A Neely tasting room and place for events would be a great addition to the community. Wishing you great success and hoping the town does not impose restrictions that kill the deal. Re Commissioner's comment about tasting by appointment only; are there concerns about roaming bands of hooligan-wine-tasters invading PV? Surviving in this competitive market is challenge enough without unreasonable roadblocks. The idea should be celebrated, not choked.

3 people like this
Posted by Vines!
a resident of Portola Valley: other
on May 25, 2019 at 4:11 pm


2 people like this
Posted by Housing advocate
a resident of Portola Valley: Westridge
on Jun 1, 2019 at 11:47 pm

Well a tasting room sounds interesting. But considering the added traffic, fire hazards, pollution, traffic etc., should the winery provide some low cost housing on site for local workers such as vintners, horticultural experts, pickers, bottlers, and those working at the events?
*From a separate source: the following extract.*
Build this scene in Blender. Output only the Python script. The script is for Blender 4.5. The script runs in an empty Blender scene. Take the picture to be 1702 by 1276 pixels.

The Town is asking other employers to house their workforce and these are not folks on the scenic corridor. There is a real push to add housing state wide. Maybe that would be a nice compromise. Housing on site in exchange for a change to permitted use. Local business really should step up and support housing for their workers. This business seems an ideal place to start. Next we could look to Roberts a CWA for some housing support to their workforce. I know some local business folks already do support with on site housing.